Fiquei profundamente instigado por essas ideias, sobretudo a que fala sobre o espírito das palavras e de que nessa terra tudo entoa; pedra, corpo, alma, gente... A escolha do título da peça vai um pouco nessa direção, pois a única certeza que eu tinha nesse primeiro momento era de que a peça teria um estado de espírito turbulento e visceral. Nesse sentido, Sol a pino me pareceu a metáfora mais próxima do que eu imaginava para a música e para os sentimentos que nos consomem no atual momento social e político do nosso país. O solstício dos trópicos que nos expõe a altas temperaturas, o pino do meio-dia onde já não há mais sombra sobre o homem. É imerso nessas ideias que fui trabalhando a música.
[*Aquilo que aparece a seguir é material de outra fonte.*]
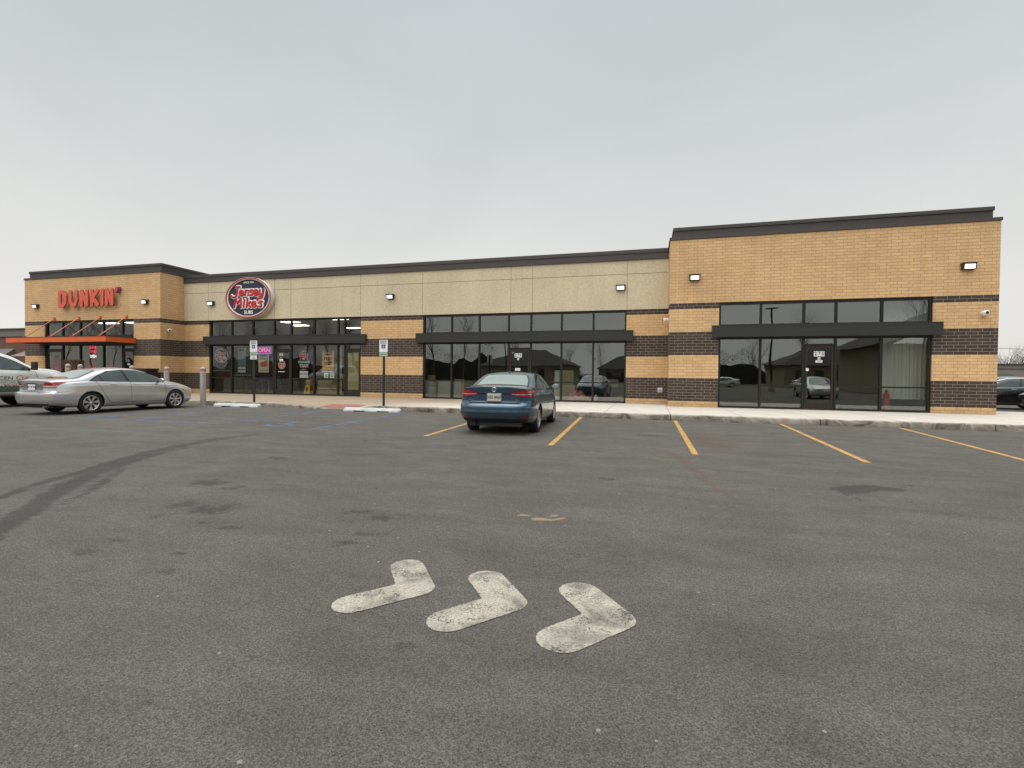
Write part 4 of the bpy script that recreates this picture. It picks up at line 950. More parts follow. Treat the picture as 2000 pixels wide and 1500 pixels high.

O que você procurou explorar na obra?
Do ponto de vista da escuta, eu creio que Sol a pino é uma espécie de espiral dos afetos, há nela certa inquietude que se reflete na sua natureza de permanente mudança. Não exatamente uma mudança dos materiais em si, mas uma necessidade latente desses mesmos materiais se reconfigurarem dentro da música, trazendo à tona uma nova perspectiva sonora a cada momento. Do ponto de vista mais específico da composição, assumi três estruturas, ou personagens. Um de caráter puramente rítmico, outro melódico, como uma espécie de cantus firmus, e, por último, um conjunto de acordes que irá delinear os matizes harmônicos da música, sua cor. Dessa forma, fui arquitetando uma narrativa que fosse marcada por súbitas mudanças de direção. Como num filme onde a linearidade de uma história é subitamente interrompida por outra para logo em seguida ser retomada a partir de outro ângulo, criando um entrelaçado de fluxos temporais que a todo o momento são reconstruídos. É dessa forma que Sol a pino se desenrola, construindo e desconstruindo movimento dentro dessa espiral onde o afeto é a mudança e onde tudo entoa, corpo, pedra, alma, gente.
Como definiria esta peça no contexto de sua obra?
Difícil ter uma resposta precisa sobre isso agora, pois acabo de compor a peça, então é tudo muito recente. Escrevi a música entre final de janeiro e início de maio de 2019. No momento estou mergulhado na fase de ensaios com a orquestra e com o maestro Claudio Cruz. Tem sido uma experiência maravilhosa trabalhar com eles, além da alegria de reencontrar ex-alunos na orquestra. Então não tive tempo para essa reflexão ainda. Mas uma coisa é certa, ela faz parte de um conjunto de obras mais recentes como, por exemplo, Txury-ò “Caminho por onde vai o sol”, Antiphonas, Elegia em azul e a série de Matizes onde tenho procurado uma poética que faça do ato de compor um exercício de descoberta de si e do outro, não apenas do que habita no além-mar, mas sobretudo no que reverbera à nossa volta nos trópicos.